• Available data:
========
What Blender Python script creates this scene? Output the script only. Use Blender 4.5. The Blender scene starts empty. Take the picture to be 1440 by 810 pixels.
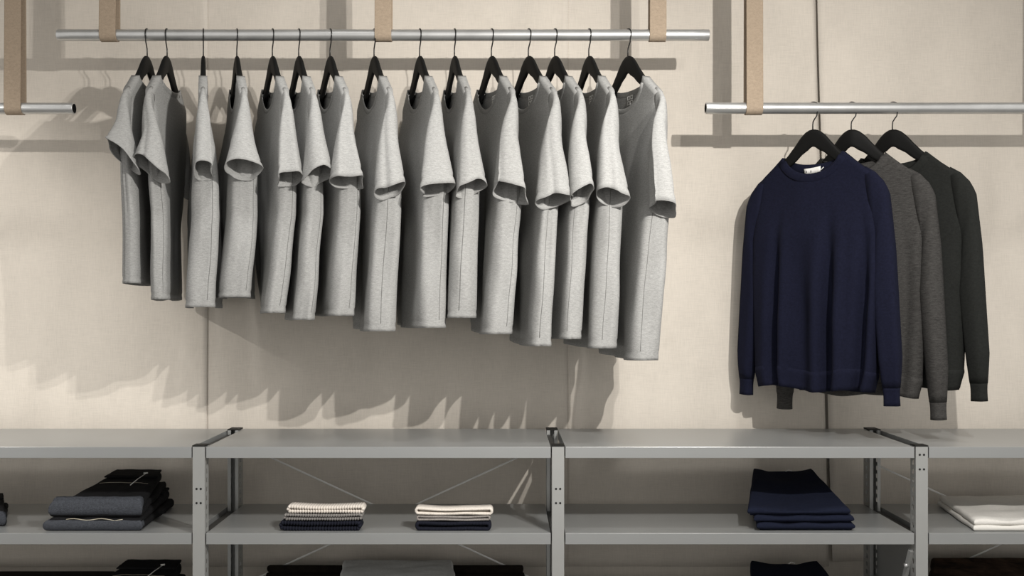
import bpy, bmesh, math, random
from mathutils import Vector, noise, Matrix

S = bpy.context.scene
C = S.collection
PI = math.pi
random.seed(7)

# ------------------------------------------------------------------ camera
F = 1384.0          # focal length in pixels (1440 x 810 frame)
CX, CY = 710.0, 425.0   # vanishing point of the photograph
CAMZ, CAMY = 1.3, -3.2
cd = bpy.data.cameras.new('camera'); cam = bpy.data.objects.new('camera', cd); C.objects.link(cam)
cd.sensor_fit = 'HORIZONTAL'; cd.sensor_width = 36.0
cd.lens = 36.0 * F / 1440.0
cd.shift_x = (720 - CX) / 1440.0
cd.shift_y = (CY - 405) / 1440.0
cam.location = (0, CAMY, CAMZ); cam.rotation_euler = (PI / 2, 0, 0)
cd.clip_start = 0.05
S.camera = cam

# ------------------------------------------------------------------ light
S.view_settings.view_transform = 'Standard'
S.view_settings.look = 'None'
S.view_settings.gamma = 1.0
S.view_settings.use_curve_mapping = False
S.view_settings.exposure = 0.0

w = bpy.data.worlds.new('shop'); S.world = w; w.use_nodes = True
bg = w.node_tree.nodes['Background']
bg.inputs[0].default_value = (1.0, 0.97, 0.93, 1); bg.inputs[1].default_value = 0.80

def spot(name, loc, target, power, cone, blend, radius, col=(1, 0.965, 0.915)):
    l = bpy.data.lights.new(name, 'SPOT'); o = bpy.data.objects.new(name, l); C.objects.link(o)
    l.energy = power; l.spot_size = math.radians(cone); l.spot_blend = blend
    l.shadow_soft_size = radius; l.color = col
    o.location = loc
    o.rotation_euler = (Vector(target) - Vector(loc)).to_track_quat('-Z', 'Y').to_euler()
    return o
spot('spot_key', (0.95, -2.1, 2.22), (0.45, 0, 1.2), 135, 112, 1.0, 0.012)
spot('spot_key_left', (0.75, -2.0, 2.22), (-0.75, 0, 1.30), 104, 80, 1.0, 0.012)
spot('spot_left', (-2.6, -2.0, 2.30), (-1.85, 0, 1.15), 125, 46, 0.7, 0.012)

for X_ in (-1.7, -.55, .6, 1.75):  # unseen lamps added overhead to brighten the shelf tops
    spot('shelf_top_fill', (X_, -1.15, 2.9), (X_, -.34, .9), 46, 50, 0.9, 0.12, (1, 0.985, 0.96))

# ------------------------------------------------------------------ helpers
def at(px, py, Y):
    d = Y - CAMY
    return Vector(((px - CX) / F * d, Y, CAMZ + (CY - py) / F * d))

def link(name, bm, mat, parent=None, smooth=True, kind=None, recalc=True):
    if recalc: bmesh.ops.recalc_face_normals(bm, faces=bm.faces[:])
    me = bpy.data.meshes.new(name)
    if parent is not None:
        bm.transform(Matrix.Translation(-parent['org'] if False else -Vector(parent.get('o', (0, 0, 0)))))
    bm.to_mesh(me); bm.free()
    if smooth:
        for p in me.polygons: p.use_smooth = True
    if mat: me.materials.append(mat)
    o = bpy.data.objects.new(name, me); C.objects.link(o)
    if parent is not None: o.parent = parent
    if kind: o['kind'] = kind
    return o

def sub(name, bm, mat, part, root, smooth=True):
    """sub-part: meshes of part are in root space, so share the root's origin"""
    o = link(name, bm, mat, root, smooth); o.parent = part
    return o

def thing(name, label, cat, loc, group=None):
    o = bpy.data.objects.new(name, None); C.objects.link(o)
    o.empty_display_size = 0.05
    o.location = loc; o['label'] = label; o['category'] = cat
    if group: o['group'] = group
    o['o'] = [loc[0], loc[1], loc[2]]
    return o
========
• Stated exercise:
Copy the material shown above in full and exactly. Skip the pictures.

• Result of the task:
What Blender Python script creates this scene? Output the script only. Use Blender 4.5. The Blender scene starts empty. Take the picture to be 1440 by 810 pixels.
import bpy, bmesh, math, random
from mathutils import Vector, noise, Matrix

S = bpy.context.scene
C = S.collection
PI = math.pi
random.seed(7)

# ------------------------------------------------------------------ camera
F = 1384.0          # focal length in pixels (1440 x 810 frame)
CX, CY = 710.0, 425.0   # vanishing point of the photograph
CAMZ, CAMY = 1.3, -3.2
cd = bpy.data.cameras.new('camera'); cam = bpy.data.objects.new('camera', cd); C.objects.link(cam)
cd.sensor_fit = 'HORIZONTAL'; cd.sensor_width = 36.0
cd.lens = 36.0 * F / 1440.0
cd.shift_x = (720 - CX) / 1440.0
cd.shift_y = (CY - 405) / 1440.0
cam.location = (0, CAMY, CAMZ); cam.rotation_euler = (PI / 2, 0, 0)
cd.clip_start = 0.05
S.camera = cam

# ------------------------------------------------------------------ light
S.view_settings.view_transform = 'Standard'
S.view_settings.look = 'None'
S.view_settings.gamma = 1.0
S.view_settings.use_curve_mapping = False
S.view_settings.exposure = 0.0

w = bpy.data.worlds.new('shop'); S.world = w; w.use_nodes = True
bg = w.node_tree.nodes['Background']
bg.inputs[0].default_value = (1.0, 0.97, 0.93, 1); bg.inputs[1].default_value = 0.80

def spot(name, loc, target, power, cone, blend, radius, col=(1, 0.965, 0.915)):
    l = bpy.data.lights.new(name, 'SPOT'); o = bpy.data.objects.new(name, l); C.objects.link(o)
    l.energy = power; l.spot_size = math.radians(cone); l.spot_blend = blend
    l.shadow_soft_size = radius; l.color = col
    o.location = loc
    o.rotation_euler = (Vector(target) - Vector(loc)).to_track_quat('-Z', 'Y').to_euler()
    return o
spot('spot_key', (0.95, -2.1, 2.22), (0.45, 0, 1.2), 135, 112, 1.0, 0.012)
spot('spot_key_left', (0.75, -2.0, 2.22), (-0.75, 0, 1.30), 104, 80, 1.0, 0.012)
spot('spot_left', (-2.6, -2.0, 2.30), (-1.85, 0, 1.15), 125, 46, 0.7, 0.012)

for X_ in (-1.7, -.55, .6, 1.75):  # unseen lamps added overhead to brighten the shelf tops
    spot('shelf_top_fill', (X_, -1.15, 2.9), (X_, -.34, .9), 46, 50, 0.9, 0.12, (1, 0.985, 0.96))

# ------------------------------------------------------------------ helpers
def at(px, py, Y):
    d = Y - CAMY
    return Vector(((px - CX) / F * d, Y, CAMZ + (CY - py) / F * d))

def link(name, bm, mat, parent=None, smooth=True, kind=None, recalc=True):
    if recalc: bmesh.ops.recalc_face_normals(bm, faces=bm.faces[:])
    me = bpy.data.meshes.new(name)
    if parent is not None:
        bm.transform(Matrix.Translation(-parent['org'] if False else -Vector(parent.get('o', (0, 0, 0)))))
    bm.to_mesh(me); bm.free()
    if smooth:
        for p in me.polygons: p.use_smooth = True
    if mat: me.materials.append(mat)
    o = bpy.data.objects.new(name, me); C.objects.link(o)
    if parent is not None: o.parent = parent
    if kind: o['kind'] = kind
    return o

def sub(name, bm, mat, part, root, smooth=True):
    """sub-part: meshes of part are in root space, so share the root's origin"""
    o = link(name, bm, mat, root, smooth); o.parent = part
    return o

def thing(name, label, cat, loc, group=None):
    o = bpy.data.objects.new(name, None); C.objects.link(o)
    o.empty_display_size = 0.05
    o.location = loc; o['label'] = label; o['category'] = cat
    if group: o['group'] = group
    o['o'] = [loc[0], loc[1], loc[2]]
    return o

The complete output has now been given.